What the Online Defendants are saying is that one could discuss various types of rape including rape that is non-criminal. They continue:
The BCCA’s carve-out for criminal allegations is of national importance. #MeToo was an “unprecedented international movement protesting sexual violence against women”, and it caused lasting societal change. Yet the BCCA’s decision makes the PPPA unavailable in public debates about sexual misconduct—solely because the subject matter of those debates relates to an offence in the Criminal Code. This cannot be what the Legislature intended.
What they are getting at in this specific case is that Madam Justice Adair made an assumption about their statements being criminal rape when it could feasibly be that Mr. Galloway engaged in other types of conduct that were rape-like but not classified as such under the Criminal Code. They submit, as they did in the lower courts, that their public discussions should not be hampered when their commentary drifts into issues of criminality.
This is an issue which Madam Justice Adair covered in her decision:
I do not accept that, unless Dr. Kosman is permitted to publicly label Mr. Galloway as violent, a rapist and criminal, she is unable to carry on her work. This, again, is a false dilemma. There is no public interest in promoting the careless or reckless use of Twitter. Rather, in my view, the public interest lies in promoting the opposite.
In dismissing their application for leave to appeal, it’s safe to assume that the Supreme Court of Canada agreed.
Thanks for the update.

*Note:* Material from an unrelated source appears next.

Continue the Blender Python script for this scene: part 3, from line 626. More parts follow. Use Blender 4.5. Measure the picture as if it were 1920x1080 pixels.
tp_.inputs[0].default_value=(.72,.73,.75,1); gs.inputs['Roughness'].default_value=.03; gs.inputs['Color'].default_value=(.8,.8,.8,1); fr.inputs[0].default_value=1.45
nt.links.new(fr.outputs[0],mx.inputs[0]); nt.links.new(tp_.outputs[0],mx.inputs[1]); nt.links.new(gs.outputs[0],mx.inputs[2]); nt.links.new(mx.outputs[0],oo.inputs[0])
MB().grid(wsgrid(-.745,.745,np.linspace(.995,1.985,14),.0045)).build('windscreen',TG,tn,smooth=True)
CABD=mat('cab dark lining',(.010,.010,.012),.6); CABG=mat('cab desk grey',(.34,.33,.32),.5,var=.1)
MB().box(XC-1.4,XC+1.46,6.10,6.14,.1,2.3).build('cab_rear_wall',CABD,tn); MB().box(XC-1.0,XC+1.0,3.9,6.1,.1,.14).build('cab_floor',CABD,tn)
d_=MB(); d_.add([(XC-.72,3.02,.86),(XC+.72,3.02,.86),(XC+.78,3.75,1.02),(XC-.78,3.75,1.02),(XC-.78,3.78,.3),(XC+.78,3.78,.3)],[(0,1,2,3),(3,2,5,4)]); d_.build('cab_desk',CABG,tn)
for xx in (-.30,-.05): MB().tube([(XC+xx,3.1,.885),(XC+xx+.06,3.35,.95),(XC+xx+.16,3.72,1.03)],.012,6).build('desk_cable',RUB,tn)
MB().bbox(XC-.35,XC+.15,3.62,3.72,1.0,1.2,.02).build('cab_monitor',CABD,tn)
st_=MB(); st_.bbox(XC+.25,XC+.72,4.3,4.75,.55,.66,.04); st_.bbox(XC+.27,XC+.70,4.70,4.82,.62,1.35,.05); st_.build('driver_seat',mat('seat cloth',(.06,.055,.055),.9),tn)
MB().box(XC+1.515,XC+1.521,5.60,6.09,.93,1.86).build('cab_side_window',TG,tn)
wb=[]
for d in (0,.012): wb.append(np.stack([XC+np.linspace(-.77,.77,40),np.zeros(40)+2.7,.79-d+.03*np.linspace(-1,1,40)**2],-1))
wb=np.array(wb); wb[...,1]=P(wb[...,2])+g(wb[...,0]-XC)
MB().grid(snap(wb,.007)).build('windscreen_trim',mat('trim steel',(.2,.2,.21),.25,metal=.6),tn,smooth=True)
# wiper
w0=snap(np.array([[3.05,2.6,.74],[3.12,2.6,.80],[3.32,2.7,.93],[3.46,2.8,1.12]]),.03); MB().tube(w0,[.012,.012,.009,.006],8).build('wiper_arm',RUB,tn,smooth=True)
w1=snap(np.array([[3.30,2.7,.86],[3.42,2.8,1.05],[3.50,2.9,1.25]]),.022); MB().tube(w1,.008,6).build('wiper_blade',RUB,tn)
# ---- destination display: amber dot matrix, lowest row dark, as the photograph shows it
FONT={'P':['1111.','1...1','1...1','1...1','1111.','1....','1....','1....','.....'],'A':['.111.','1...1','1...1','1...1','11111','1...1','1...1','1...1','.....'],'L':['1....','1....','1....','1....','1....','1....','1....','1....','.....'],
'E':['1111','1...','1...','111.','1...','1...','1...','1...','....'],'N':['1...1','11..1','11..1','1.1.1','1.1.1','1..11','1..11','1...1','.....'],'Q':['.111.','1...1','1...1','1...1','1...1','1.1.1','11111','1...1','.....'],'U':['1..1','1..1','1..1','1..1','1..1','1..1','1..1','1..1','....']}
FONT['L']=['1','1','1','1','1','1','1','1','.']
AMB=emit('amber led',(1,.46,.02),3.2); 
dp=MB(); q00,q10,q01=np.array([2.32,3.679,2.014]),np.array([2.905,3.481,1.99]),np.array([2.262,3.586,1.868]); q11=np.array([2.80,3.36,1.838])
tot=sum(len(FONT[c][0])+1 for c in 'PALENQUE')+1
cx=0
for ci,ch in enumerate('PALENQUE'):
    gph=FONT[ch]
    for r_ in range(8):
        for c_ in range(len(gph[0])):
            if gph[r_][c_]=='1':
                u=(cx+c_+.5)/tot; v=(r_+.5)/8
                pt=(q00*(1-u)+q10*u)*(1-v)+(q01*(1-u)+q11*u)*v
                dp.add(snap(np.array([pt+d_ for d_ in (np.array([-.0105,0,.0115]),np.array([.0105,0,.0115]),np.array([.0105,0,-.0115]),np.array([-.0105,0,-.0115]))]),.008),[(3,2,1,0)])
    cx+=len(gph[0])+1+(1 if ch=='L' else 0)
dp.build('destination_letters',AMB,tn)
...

I can't believe that many of us would want to live in a Canada that denies people due process or equal protection under the law. Yet here we are. It has been a long, slow process as this case grinds through the court system, but perhaps there is light ahead.
So Brad, where does this leave us? Is the way clear for Steven Galloway to proceed with his case or not? Years have passed and it is time for clarity on the issue of his innocence. The endless efforts of the defendants to drag this through the courts instead of just settling and apologizing for their actions is quite disturbing.